Com o grande avanço tecnológico que se fez sentir nas últimas décadas, o mundo do trabalho e dos serviços começou a mudar a um ritmo cada vez mais intenso. Num plano cada vez mais digital em que os serviços são prestados através de plataformas online, são diversas as vantagens nestes novos modelos de prestar e receber trabalho/serviços, tais como a criação de novos trabalhadores/prestadores e o acesso a novos mercados, que anteriormente não existiam.
Imaginemos as plataformas de conteúdo por assinatura, as mais conhecidas de entre o publico são as de conteúdos eróticos para todos os gostos e fantasias, nas quais os utilizadores ou “Fãs”, pagam um valor para aceder a fotografias e vídeos de criadores, que para efeitos fiscais são considerados profissionais independentes, sendo-lhes atribuído um código de atividade económica (CAE) ou, como acontece em muitos casos, nem sequer se exige a abertura de atividade económica junto da Autoridade Tributária.
Estas plataforma são geridas por empresas, que além de disponibilizar a plataforma, o meio pelo qual os conteúdos chegam até ao consumidor final, também faz a recolha e distribuição dos pagamentos dos “Fãs” em nome dos criadores.
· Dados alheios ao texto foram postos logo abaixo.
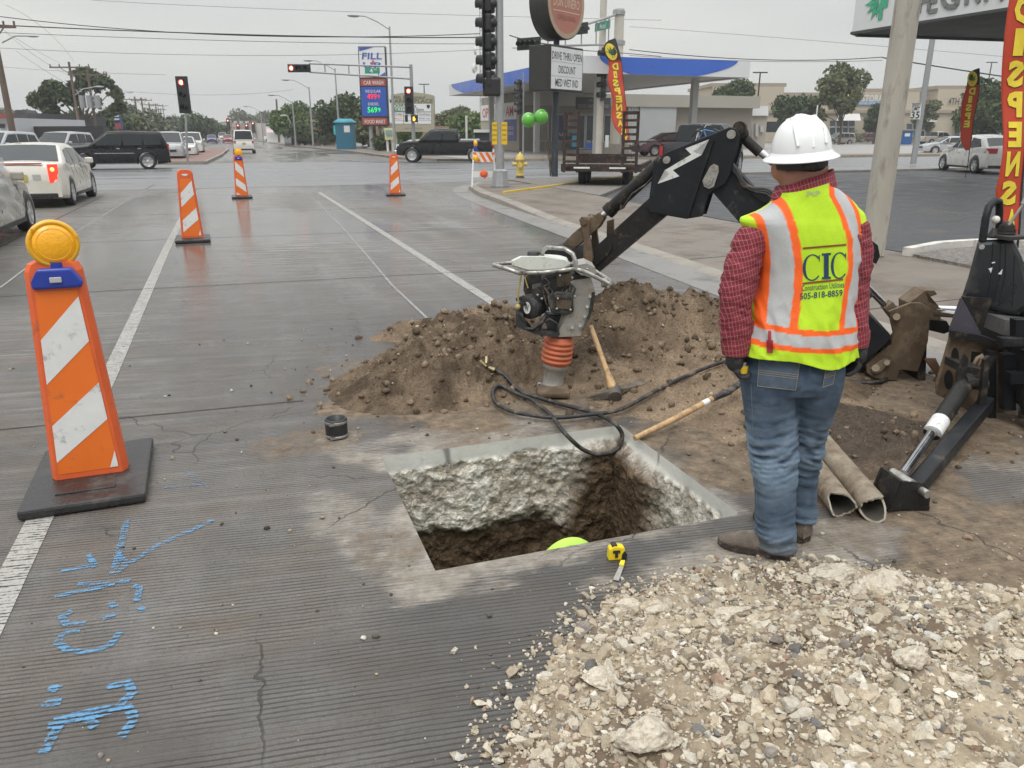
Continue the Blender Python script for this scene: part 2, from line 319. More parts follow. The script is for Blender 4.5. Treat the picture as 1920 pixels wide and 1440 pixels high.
# ---- generic flat ground sheets ----
asph=mat('lot_asphalt',(.040,.040,.042),.5,0,.35,1.3,.5,60,dirt=((.11,.095,.078),.12,.5),rv=.2)
conc=mat('sidewalk_concrete',(.165,.138,.110),.5,0,.2,1.1,.3,50,dirt=((.105,.083,.064),.35,.8),rv=.2)
gut=mat('gutter_concrete',(.20,.192,.178),.5,0,.15,2,.3,50,dirt=((.13,.12,.11),.25,1.2),rv=.2)
crossm=mat('cross_street_concrete',(.17,.17,.17),.38,0,.25,.35,.2,30,rv=.22,stretch=(.5,2.5,1))
brickred=mat('median_brick',(.20,.11,.085),.6,0,.2,3,.3,30)
dirtm=mat('bare_dirt',(.22,.165,.11),.9,0,.25,2,.4,40)
kerbm=mat('kerb_concrete',(.26,.235,.20),.7,0,.15,3,.2,40,dirt=((.16,.14,.12),.25,2))
whitep=mat('kerb_white',(.62,.60,.55),.7,0,.1,5,.2,40,dirt=((.3,.27,.22),.3,4))
yelp=mat('kerb_yellow',(.62,.43,.05),.6,0,.12,5,.2,40,dirt=((.2,.16,.1),.25,3))
def slab(name,pts,z,h,m):
    b=MB(); P=[Vector((p[0],p[1],z)) for p in pts]; b.prism(P,(0,0,-h)); return struct(b.build(name,m))
gpt=lambda l:[(G(*p).x,G(*p).y) for p in l]
# edge line of the gutter on the right
EL=[(4.62,2.2),(4.72,4.5),(4.9,7.12),(5.05,9),(5.24,11.3),(5.45,14.5),(5.75,18.7),(6.0,21.5),(6.5,24.2),(7.4,26.2),(9.2,27.4),(12,28.2),(19,28.9),(40,29.6)]
EL=[Vector((*p,0)) for p in EL]
def offs(L,d):
    o=[]
    for i,p in enumerate(L):
        t=(L[min(i+1,len(L)-1)]-L[max(i-1,0)]).normalized(); o.append(p+Vector((t.y,-t.x,0))*d)
    return o
def kh(y,x): return .025+.115*float(sstep(15.,19.5,np.float64(y)))
b=MB(); g0=EL; g1=offs(EL,.55); b.smooth=False
for i in range(len(EL)-1):
    z=.004; b.quad(Vector((g0[i].x,g0[i].y,z)),Vector((g1[i].x,g1[i].y,z+.004)),Vector((g1[i+1].x,g1[i+1].y,z+.004)),Vector((g0[i+1].x,g0[i+1].y,z)))
struct(b.build('gutter',gut))
b=MB(); g2=offs(EL,.60); g3=offs(EL,.80)
prof=[]
for i,p in enumerate(EL):
    h=kh(p.y,p.x); q1,q2,q3=g1[i],g2[i],g3[i]
    prof.append([Vector((q1.x,q1.y,-.02)),Vector((q1.x+.01,q1.y,h-.02)),Vector((q2.x,q2.y,h)),Vector((q3.x,q3.y,h+.005)),Vector((q3.x,q3.y,-.02))])
b.rings(prof,False,False); struct(b.build('kerb',kerbm))
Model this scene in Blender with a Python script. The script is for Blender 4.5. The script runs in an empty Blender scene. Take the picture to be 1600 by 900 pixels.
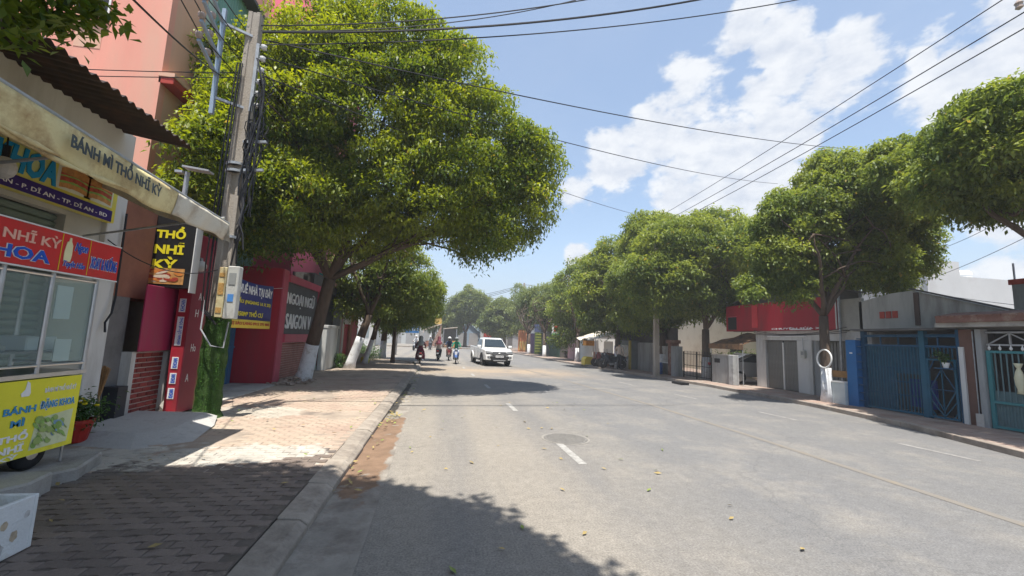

Estas empresas, como forma de pagamento, deduzem destes pagamentos uma comissão de 20%, cobrando, ainda, IVA sobre esse montante aquando da emissão da fatura aos criadores dos conteúdos.
Imaginemos que um criador de conteúdos consegue alcançar mil subscritores mensais a um preço médio de € 8,00 receberá a quantia de € 6.400,00 mensais com um valor bruto anual que ronda os € 76.800,00. Diante deste cenário, a pergunta que se impõe é a seguinte: sendo este rendimento sujeito a tributação, quais as regras que se aplicam a estes criadores de conteúdo?
A taxa média a aplicar a este rendimento, em sede de IRS, situa-se nos 45%, contudo, como o criador de conteúdo digital desta plataforma não necessita de ter atividade aberta junto da Autoridade Tributária, pois vê o fruto do seu trabalho a ser pago pelo utilizador ou “Fã”, o criador do conteúdo não consegue saber quem é a pessoa a quem presta o serviço, não dispondo de elementos para cumprir as imposições fiscais, nomeadamente na emissão faturas-recibo, é legitima a conclusão de que estes criadores de conteúdos digitais podem declarar o que entenderem.
Recentemente, o Tribunal de Justiça da União Europeia (TJUE), em 28.02.2023, no âmbito do processo C-695/20, decidiu que uma destas empresa de gestão de plataformas deveria pagar IVA sobre a totalidade do valor recebido por parte dos subscritores e não apenas sobre a comissão que cobra aos criadores dos conteúdos (20%), interpretando os artigos 9.º ‑ A, n.º 1, do Regulamento de Execução (UE) n.º 282/2011 do Conselho, de 15 de março de 2011, e o art. 28.º da Diretiva 2006/112/CE do Conselho, de 28 de Novembro de 2006 (Diretiva IVA), no sentido de que quando um sujeito passivo participe numa prestação de serviços agindo em seu nome mas por conta de outrem, considera‑se que recebeu e forneceu pessoalmente os serviços em questão, devendo proceder às liquidações adicionais de IVA.
No entendimento do TJUE, quando um sujeito passivo participa na prestação de um serviço por plataforma eletrónica (por exemplo, uma plataforma de rede social em linha), aprovando a prestação desse serviço, a cobrança do mesmo, ou fixe os termos e condições gerais dessa prestação, esse sujeito passivo define unilateralmente elementos essenciais relativos à prestação do serviço e, consequentemente, deve ser considerado o prestador de serviços, ao abrigo do artigo 28.º da Diretiva IVA.
Esta decisão acarreta um impacto no modelo de negócio destas empresas que se dedicam à gestão de plataformas eletrónicas por assinatura na qualidade de intermediários (por exemplo, as empresas gestão de plataformas eletrónicas de serviços de transporte de passageiros) e que adotam procedimentos idênticos aos que foram aplicados no caso decidido pelo tribunal.
Estas entidades de gestão de plataformas eletrónicas por assinatura operam numa área indefinida da fiscalidade, pois assumem o funcionamento destas plataformas e controlam a relação comercial com os adquirentes dos serviços, contudo, assumem-se como meros intermediários no que respeita a prestação dos serviços (tendo apenas uma relação comercial com os prestadores/criadores e não com o consumidor final).